PROBLEM TO SOLVE: Please quote exactly the opening lines of the data, from the first line to the one where "A0 = V((-0.232, 3.013, 0))" appears.

MATERIAL PROVIDED:
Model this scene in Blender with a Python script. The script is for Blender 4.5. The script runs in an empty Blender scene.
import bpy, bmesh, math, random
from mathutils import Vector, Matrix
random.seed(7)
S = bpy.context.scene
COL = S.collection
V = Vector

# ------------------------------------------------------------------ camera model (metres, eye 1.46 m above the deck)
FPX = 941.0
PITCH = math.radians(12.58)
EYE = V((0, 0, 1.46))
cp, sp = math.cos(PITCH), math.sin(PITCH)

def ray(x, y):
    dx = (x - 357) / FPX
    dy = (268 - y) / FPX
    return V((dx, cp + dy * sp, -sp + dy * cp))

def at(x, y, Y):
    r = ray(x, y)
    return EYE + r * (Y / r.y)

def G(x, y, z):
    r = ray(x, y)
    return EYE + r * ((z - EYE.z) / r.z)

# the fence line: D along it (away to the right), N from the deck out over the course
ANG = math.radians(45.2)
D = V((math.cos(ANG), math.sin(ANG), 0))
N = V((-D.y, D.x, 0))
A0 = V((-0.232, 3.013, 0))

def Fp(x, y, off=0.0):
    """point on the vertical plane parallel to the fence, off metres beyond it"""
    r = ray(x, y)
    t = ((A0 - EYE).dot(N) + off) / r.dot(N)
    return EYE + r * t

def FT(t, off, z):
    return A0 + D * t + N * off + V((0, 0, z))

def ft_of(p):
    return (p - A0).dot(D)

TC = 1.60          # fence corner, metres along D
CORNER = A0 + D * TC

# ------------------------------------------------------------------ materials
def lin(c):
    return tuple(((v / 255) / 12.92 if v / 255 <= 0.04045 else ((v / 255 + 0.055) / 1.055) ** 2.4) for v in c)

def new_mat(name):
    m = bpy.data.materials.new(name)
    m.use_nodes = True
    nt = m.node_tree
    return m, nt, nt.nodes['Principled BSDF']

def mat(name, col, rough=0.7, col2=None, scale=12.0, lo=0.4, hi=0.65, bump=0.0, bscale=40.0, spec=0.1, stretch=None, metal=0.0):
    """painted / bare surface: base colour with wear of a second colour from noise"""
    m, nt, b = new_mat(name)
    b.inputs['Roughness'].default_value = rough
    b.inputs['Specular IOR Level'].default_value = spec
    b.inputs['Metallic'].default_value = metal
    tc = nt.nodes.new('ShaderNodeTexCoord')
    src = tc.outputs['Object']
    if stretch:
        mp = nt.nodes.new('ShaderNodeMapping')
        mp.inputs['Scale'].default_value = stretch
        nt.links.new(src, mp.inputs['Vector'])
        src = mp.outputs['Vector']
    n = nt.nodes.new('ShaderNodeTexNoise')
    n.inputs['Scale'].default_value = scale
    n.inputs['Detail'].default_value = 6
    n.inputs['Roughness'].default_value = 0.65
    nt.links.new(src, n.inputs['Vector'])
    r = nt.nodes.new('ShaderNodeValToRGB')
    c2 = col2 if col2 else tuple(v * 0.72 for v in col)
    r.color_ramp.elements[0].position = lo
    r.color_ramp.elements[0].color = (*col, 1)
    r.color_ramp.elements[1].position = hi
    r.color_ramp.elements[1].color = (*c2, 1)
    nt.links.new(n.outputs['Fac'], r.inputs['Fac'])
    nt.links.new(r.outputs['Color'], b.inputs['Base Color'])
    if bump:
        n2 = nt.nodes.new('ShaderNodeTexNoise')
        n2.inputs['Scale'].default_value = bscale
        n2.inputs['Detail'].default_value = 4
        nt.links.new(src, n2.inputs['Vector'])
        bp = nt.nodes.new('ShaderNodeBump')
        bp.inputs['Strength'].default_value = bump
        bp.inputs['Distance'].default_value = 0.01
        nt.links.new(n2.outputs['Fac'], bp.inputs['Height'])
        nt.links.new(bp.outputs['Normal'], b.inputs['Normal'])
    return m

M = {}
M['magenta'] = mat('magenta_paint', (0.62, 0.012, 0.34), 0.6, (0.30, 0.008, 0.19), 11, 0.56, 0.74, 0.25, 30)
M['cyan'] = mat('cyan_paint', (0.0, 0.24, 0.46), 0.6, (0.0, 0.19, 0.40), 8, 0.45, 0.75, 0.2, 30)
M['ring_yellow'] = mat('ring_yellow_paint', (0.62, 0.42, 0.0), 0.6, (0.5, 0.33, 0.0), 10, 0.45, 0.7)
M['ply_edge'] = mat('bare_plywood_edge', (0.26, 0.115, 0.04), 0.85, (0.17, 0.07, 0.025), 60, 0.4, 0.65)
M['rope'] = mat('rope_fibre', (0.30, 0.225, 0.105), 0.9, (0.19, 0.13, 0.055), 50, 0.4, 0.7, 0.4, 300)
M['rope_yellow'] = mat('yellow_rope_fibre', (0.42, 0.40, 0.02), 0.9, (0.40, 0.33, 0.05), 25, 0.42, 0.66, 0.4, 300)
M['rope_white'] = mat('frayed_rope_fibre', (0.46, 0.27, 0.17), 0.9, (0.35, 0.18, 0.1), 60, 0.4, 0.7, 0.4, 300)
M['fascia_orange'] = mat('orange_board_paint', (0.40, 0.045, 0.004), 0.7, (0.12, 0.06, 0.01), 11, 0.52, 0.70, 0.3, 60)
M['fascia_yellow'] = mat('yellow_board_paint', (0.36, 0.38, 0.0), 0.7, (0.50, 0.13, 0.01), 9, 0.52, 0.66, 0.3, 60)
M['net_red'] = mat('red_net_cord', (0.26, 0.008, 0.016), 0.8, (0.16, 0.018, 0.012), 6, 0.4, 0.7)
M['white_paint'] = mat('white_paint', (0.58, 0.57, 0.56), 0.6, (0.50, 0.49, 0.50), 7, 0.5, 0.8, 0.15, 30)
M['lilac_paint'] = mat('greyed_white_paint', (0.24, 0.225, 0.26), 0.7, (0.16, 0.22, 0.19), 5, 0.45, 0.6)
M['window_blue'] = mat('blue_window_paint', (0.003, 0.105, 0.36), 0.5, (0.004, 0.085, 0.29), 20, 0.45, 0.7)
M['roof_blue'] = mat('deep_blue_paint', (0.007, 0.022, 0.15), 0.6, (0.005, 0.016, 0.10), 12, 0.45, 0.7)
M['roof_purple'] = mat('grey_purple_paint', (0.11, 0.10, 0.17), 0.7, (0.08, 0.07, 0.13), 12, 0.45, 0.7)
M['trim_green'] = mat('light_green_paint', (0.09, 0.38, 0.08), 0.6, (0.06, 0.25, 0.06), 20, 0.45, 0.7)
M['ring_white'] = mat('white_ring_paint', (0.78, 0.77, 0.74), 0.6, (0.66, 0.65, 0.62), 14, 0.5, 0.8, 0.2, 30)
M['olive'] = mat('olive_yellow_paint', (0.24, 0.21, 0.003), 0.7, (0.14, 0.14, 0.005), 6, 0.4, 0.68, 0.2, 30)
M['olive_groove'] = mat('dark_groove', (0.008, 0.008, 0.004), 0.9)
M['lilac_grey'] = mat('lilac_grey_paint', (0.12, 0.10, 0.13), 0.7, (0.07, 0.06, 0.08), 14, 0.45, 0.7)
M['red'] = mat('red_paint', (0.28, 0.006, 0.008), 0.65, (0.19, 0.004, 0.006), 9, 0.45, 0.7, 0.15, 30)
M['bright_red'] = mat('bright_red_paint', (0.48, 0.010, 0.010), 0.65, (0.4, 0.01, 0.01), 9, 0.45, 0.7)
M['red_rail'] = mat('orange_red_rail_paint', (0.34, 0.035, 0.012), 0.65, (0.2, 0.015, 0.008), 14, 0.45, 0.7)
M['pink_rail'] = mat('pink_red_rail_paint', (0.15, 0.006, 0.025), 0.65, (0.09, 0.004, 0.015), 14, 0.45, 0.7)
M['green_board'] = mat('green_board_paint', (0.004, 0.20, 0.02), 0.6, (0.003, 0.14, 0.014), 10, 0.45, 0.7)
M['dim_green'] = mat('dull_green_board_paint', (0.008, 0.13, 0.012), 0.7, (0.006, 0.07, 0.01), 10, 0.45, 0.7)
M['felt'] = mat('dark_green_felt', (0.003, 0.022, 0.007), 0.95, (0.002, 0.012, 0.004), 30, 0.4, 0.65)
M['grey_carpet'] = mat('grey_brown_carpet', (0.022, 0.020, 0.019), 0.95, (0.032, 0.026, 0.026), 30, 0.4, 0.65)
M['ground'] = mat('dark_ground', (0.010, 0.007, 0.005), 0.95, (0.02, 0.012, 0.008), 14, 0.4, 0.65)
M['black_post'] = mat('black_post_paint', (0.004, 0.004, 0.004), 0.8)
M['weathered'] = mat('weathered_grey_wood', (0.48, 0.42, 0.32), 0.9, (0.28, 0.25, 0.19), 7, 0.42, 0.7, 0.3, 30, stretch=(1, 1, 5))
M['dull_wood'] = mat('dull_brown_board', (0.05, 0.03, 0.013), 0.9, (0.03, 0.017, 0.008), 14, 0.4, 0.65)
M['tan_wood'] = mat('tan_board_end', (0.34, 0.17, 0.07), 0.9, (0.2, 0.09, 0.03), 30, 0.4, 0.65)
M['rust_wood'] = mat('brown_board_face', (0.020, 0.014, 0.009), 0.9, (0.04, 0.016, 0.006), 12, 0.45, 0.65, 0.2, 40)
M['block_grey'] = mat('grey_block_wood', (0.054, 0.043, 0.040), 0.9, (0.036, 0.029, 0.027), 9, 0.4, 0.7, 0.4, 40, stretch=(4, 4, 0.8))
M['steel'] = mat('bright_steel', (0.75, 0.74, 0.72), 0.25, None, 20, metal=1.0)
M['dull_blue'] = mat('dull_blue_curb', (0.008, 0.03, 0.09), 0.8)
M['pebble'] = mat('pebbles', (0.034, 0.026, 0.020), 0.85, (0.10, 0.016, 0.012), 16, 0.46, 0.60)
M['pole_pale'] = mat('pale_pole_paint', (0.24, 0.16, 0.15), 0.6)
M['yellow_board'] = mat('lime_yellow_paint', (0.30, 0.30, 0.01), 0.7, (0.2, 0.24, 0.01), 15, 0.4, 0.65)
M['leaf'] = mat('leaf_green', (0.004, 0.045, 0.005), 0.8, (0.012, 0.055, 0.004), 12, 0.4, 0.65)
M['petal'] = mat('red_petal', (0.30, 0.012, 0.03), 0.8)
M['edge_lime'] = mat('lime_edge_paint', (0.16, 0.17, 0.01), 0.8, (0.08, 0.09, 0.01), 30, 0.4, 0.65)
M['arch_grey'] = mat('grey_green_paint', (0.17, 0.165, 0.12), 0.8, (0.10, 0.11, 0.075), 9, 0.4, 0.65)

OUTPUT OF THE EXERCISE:
Model this scene in Blender with a Python script. The script is for Blender 4.5. The script runs in an empty Blender scene.
import bpy, bmesh, math, random
from mathutils import Vector, Matrix
random.seed(7)
S = bpy.context.scene
COL = S.collection
V = Vector

# ------------------------------------------------------------------ camera model (metres, eye 1.46 m above the deck)
FPX = 941.0
PITCH = math.radians(12.58)
EYE = V((0, 0, 1.46))
cp, sp = math.cos(PITCH), math.sin(PITCH)

def ray(x, y):
    dx = (x - 357) / FPX
    dy = (268 - y) / FPX
    return V((dx, cp + dy * sp, -sp + dy * cp))

def at(x, y, Y):
    r = ray(x, y)
    return EYE + r * (Y / r.y)

def G(x, y, z):
    r = ray(x, y)
    return EYE + r * ((z - EYE.z) / r.z)

# the fence line: D along it (away to the right), N from the deck out over the course
ANG = math.radians(45.2)
D = V((math.cos(ANG), math.sin(ANG), 0))
N = V((-D.y, D.x, 0))
A0 = V((-0.232, 3.013, 0))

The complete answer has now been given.